Si la chemise en lin est un must, le polo en lin fonctionnera également très bien même s' il me faut avouer le préférer en coton. Le polo étant par essence plus décontracté, il peut vite donner un air négligé lorsqu’il est froissé.
Le pantalon en lin est une véritable petite merveille car il permet de continuer à porter le pantalon dans des conditions décentes, même en période de fortes chaleurs. Je n’ai aucune animosité envers les shorts, sous certaines conditions il est vrai, mais j’avoue ne pas en être un grand adepte. Si vous êtes dans le même cas que moi, le pantalon en lin est une bénédiction. Choisissez le suffisamment ample, d’abord parce que le rendu sera visuellement bien meilleur, ensuite parce que cela permettra aux propriétés thermorégulantes du lin de s’exprimer pleinement.

Enfin, l’apothéose : le seul et unique costume en lin. C’est une tenue que je trouve extrêmement riche puisqu’elle permet de jouer avec des univers différents et de créer des ponts entre eux. En effet, le costume est bien souvent caractérisé comme un habit d’une grande élégance mais également très codifié et d’aucun le trouveront particulièrement strict et formel. Bien que ne partageant pas le constat, force est de constater que le costume n’est pas la première tenue à laquelle on pense lorsque nous évoquons la décontraction. Le costume en lin vient, lui, se poser comme une alternative dans laquelle s’incarne toute l’élégance d’un costume tout en lui apportant une touche de désinvolture bien sentie. Revêtir un costume en lin, c’est dire au monde que vous n’êtes en aucun cas prêt à brader l’élégance, même en bord de plage sous 32 degrés, mais que vous êtes également un homme qui sait s’adapter aux situations, capable de jouer la bonne partition, au bon moment. En cela, il s’agit d’une des pièces les plus intéressantes du vestiaire classique masculin. Les caractéristiques d’un costume en lin alimentent généralement cette esthétique contrastée avec des couleurs souvent claires et des détails tendant vers plus de décontraction comme des poches plaquées. Porter le costume en lin, c’est honorer l’art tailleur et ses codes en lui apportant une certaine nonchalance.

Finalement, de manière générale, porter du lin c’est célébrer la décontraction tout en ne perdant jamais le fil conducteur de l’élégance. En d’autres termes, c’est un bel exercice de funambulisme.
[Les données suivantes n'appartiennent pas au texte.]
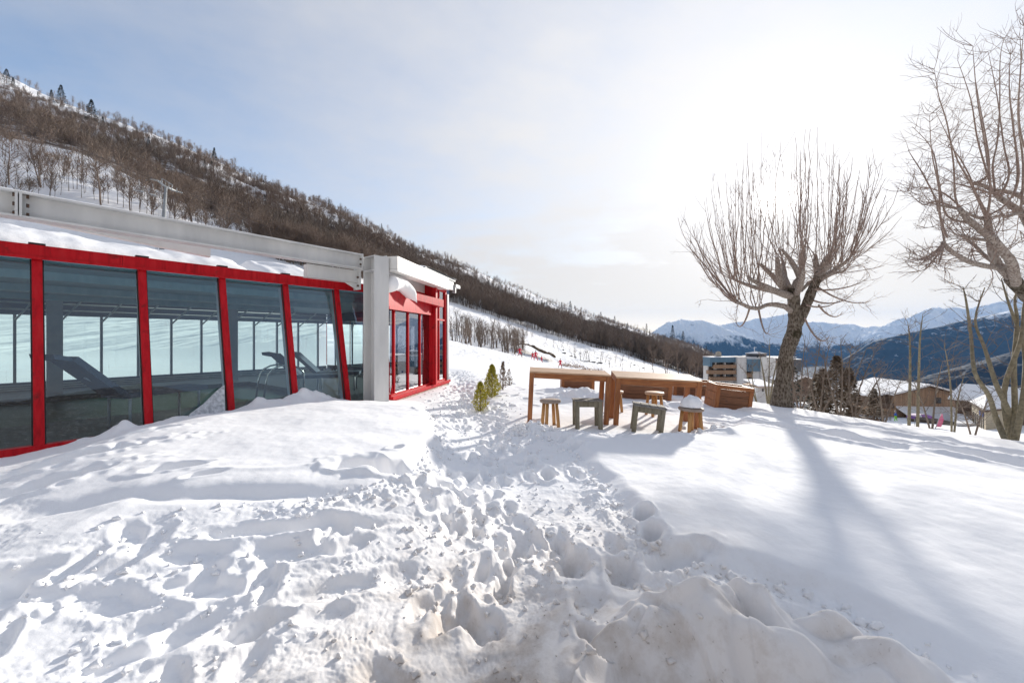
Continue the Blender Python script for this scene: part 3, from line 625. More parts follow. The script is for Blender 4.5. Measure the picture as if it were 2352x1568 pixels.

La qualité essentielle d’un homme élégant se situe probablement quelque part dans sa capacité à le rester dans divers contextes en s’adaptant continuellement aux situations et aux moments de vie. Le lin est votre allié lorsqu’il s’agit de vous aventurer dans les registres les moins formels ou d'affronter les conditions climatiques les plus éprouvantes. C’est une matière à l’apparence imparfaite, nous le disions plus haut, mais elle est de fait à notre image. Acceptez les plis, la pire chose qu’on puisse dire d’un homme, c’est qu’il est lisse.